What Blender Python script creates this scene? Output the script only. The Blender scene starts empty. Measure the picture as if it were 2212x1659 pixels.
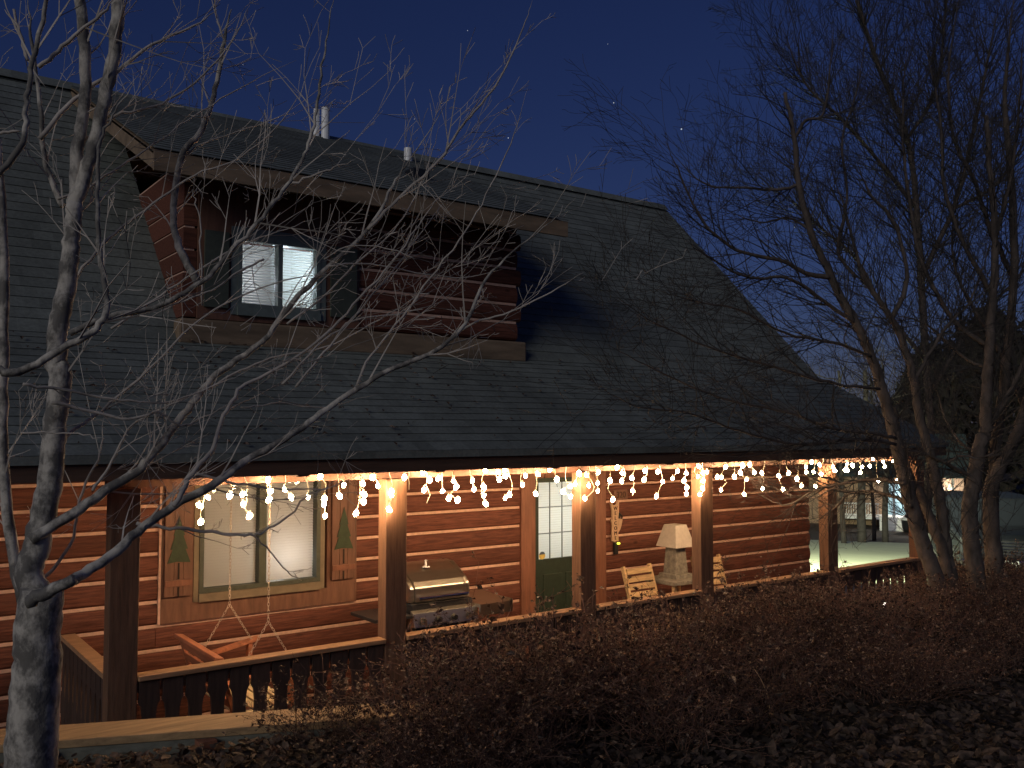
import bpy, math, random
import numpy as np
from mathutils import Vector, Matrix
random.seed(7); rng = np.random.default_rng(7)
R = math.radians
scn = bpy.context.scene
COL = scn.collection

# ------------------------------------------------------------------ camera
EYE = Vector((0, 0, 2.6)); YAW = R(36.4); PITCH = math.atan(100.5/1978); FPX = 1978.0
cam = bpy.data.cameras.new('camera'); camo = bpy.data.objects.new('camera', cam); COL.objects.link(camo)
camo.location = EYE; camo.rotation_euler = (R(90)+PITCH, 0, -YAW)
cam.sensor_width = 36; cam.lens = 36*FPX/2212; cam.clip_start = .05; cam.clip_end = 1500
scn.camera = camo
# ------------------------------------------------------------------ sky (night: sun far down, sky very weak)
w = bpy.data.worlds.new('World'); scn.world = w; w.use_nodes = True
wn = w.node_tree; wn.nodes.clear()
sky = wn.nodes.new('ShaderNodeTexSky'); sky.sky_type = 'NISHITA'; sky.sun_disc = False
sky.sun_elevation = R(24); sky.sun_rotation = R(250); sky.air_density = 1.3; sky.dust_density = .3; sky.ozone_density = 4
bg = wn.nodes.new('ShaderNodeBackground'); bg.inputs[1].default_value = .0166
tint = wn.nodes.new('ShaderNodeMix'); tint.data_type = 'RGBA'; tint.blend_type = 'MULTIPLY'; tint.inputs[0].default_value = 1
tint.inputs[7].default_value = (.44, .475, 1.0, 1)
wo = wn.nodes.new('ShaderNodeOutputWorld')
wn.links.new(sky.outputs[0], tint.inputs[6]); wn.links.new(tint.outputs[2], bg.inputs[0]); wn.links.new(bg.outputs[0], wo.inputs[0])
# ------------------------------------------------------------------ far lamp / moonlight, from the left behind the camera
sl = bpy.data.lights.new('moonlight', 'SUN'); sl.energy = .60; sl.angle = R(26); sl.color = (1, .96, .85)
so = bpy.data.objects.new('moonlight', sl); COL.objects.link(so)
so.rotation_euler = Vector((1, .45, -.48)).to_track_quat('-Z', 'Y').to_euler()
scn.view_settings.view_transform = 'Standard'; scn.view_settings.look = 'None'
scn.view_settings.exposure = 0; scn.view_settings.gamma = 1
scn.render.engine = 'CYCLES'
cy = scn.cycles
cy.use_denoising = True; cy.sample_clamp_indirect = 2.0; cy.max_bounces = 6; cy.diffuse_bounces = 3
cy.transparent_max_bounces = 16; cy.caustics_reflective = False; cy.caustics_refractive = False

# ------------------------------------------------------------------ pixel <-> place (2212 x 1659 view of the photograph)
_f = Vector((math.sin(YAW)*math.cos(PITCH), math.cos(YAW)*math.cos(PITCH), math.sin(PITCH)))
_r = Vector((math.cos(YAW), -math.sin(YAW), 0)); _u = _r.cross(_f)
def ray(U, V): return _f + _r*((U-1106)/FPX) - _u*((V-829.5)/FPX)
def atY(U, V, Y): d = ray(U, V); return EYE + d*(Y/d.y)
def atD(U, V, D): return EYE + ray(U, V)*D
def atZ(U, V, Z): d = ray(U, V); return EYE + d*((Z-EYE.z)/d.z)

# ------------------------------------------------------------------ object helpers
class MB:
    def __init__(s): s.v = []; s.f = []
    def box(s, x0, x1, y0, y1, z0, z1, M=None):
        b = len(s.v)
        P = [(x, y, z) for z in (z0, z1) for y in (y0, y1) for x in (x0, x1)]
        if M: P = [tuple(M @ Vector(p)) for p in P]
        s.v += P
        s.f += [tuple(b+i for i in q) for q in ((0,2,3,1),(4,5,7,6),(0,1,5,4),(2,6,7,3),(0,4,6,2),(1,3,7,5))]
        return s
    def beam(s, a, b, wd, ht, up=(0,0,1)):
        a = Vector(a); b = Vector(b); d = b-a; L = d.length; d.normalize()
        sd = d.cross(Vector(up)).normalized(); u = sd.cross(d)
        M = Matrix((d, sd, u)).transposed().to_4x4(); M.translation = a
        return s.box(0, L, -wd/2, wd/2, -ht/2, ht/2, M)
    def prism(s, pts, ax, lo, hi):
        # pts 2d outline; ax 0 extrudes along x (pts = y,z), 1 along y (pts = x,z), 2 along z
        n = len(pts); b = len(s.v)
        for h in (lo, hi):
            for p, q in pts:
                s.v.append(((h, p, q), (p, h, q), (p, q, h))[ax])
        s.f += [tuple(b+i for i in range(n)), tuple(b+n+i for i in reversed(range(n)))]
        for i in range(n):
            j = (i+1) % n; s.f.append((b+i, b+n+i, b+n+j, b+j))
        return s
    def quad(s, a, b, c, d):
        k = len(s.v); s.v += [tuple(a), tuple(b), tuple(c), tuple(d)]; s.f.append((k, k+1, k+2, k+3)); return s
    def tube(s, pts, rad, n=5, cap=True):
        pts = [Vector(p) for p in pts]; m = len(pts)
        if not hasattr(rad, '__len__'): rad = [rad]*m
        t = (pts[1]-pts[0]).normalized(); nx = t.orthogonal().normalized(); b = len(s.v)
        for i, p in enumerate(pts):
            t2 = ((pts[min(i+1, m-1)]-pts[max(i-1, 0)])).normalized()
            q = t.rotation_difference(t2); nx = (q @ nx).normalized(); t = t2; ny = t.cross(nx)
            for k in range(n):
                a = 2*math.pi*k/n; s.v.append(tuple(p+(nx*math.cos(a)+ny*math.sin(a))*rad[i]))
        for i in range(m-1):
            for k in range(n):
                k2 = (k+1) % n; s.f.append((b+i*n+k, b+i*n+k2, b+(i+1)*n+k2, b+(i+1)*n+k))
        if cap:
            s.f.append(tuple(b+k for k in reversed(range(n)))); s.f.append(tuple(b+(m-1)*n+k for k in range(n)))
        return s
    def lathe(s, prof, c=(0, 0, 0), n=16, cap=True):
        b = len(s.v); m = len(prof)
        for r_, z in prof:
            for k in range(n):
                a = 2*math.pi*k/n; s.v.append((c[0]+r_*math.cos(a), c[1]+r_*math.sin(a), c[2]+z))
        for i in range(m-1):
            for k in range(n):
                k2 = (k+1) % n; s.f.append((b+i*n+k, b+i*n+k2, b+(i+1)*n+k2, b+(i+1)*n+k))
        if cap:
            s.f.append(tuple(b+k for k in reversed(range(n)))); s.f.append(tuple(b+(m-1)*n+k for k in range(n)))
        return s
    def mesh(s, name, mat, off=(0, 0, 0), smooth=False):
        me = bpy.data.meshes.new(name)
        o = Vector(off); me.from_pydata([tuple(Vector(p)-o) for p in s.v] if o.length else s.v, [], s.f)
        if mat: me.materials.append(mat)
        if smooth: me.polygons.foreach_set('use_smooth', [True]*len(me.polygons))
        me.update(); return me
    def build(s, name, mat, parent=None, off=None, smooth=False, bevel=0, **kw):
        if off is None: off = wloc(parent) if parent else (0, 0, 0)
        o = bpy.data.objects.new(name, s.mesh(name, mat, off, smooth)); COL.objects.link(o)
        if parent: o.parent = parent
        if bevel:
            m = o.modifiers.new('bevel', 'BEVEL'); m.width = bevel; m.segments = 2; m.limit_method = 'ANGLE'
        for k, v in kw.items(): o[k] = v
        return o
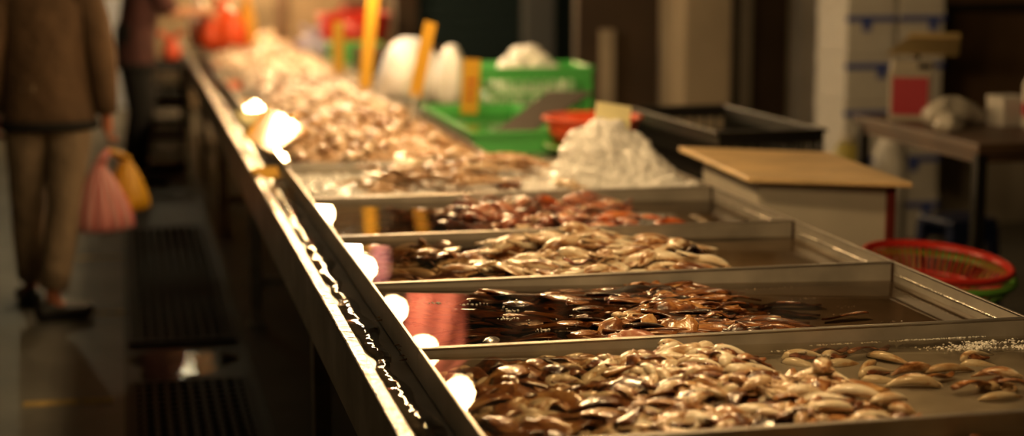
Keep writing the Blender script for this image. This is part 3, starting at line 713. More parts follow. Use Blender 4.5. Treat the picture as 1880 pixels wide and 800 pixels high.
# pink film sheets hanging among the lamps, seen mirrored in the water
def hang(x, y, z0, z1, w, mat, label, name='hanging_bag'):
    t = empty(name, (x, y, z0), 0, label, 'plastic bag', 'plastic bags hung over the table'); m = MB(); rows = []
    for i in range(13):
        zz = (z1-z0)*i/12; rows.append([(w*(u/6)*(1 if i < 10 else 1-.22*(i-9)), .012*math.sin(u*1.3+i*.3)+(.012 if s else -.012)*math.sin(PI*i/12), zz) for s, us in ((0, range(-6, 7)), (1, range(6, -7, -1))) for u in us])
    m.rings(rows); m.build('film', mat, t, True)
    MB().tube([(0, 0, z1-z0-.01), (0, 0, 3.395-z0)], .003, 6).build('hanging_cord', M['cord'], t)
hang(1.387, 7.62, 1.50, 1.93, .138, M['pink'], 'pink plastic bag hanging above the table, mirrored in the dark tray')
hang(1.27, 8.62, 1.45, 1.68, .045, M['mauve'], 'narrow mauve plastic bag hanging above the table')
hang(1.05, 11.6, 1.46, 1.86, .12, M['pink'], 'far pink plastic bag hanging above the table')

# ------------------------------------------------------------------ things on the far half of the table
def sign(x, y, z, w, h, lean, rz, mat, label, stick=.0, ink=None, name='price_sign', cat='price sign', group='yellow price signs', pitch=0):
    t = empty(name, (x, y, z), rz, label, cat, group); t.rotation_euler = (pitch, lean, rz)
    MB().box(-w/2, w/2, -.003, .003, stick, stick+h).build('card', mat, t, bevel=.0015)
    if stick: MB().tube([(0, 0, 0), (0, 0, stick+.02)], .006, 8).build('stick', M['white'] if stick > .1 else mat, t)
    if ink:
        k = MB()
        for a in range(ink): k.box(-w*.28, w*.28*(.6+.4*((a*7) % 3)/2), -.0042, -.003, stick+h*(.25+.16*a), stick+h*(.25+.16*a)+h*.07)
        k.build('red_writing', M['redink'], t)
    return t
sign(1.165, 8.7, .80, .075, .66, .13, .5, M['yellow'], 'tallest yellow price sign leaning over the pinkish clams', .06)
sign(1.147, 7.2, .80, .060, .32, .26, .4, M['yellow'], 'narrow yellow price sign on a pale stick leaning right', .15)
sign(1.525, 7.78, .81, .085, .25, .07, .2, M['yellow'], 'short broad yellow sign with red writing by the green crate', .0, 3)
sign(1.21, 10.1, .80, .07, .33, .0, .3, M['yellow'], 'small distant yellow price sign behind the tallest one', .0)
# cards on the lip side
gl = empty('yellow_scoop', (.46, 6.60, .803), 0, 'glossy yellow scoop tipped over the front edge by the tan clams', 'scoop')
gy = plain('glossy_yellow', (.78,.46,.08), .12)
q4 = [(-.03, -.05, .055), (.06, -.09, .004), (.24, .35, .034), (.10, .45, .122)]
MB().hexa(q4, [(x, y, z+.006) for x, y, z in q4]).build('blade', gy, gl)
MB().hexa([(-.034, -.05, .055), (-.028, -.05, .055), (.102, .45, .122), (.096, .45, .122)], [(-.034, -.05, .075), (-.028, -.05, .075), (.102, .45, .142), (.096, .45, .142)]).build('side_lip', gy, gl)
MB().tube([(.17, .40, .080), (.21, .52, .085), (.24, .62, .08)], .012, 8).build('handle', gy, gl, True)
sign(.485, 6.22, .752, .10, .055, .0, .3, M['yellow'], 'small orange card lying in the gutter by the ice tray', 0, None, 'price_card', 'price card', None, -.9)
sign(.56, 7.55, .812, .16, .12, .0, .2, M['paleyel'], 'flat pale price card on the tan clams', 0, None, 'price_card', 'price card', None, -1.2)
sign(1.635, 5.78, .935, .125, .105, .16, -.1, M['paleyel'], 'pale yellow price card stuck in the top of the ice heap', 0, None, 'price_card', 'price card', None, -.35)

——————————

### WHAT IS NEEDED
Skip the pictures and quote each line of the entries above, from the first through the line with "COL = scn.collection", exactly as it appears.

### RESULT
What Blender Python script creates this scene? Output the script only. The Blender scene starts empty. Measure the picture as if it were 2212x1659 pixels.
import bpy, math, random
import numpy as np
from mathutils import Vector, Matrix
random.seed(7); rng = np.random.default_rng(7)
R = math.radians
scn = bpy.context.scene
COL = scn.collection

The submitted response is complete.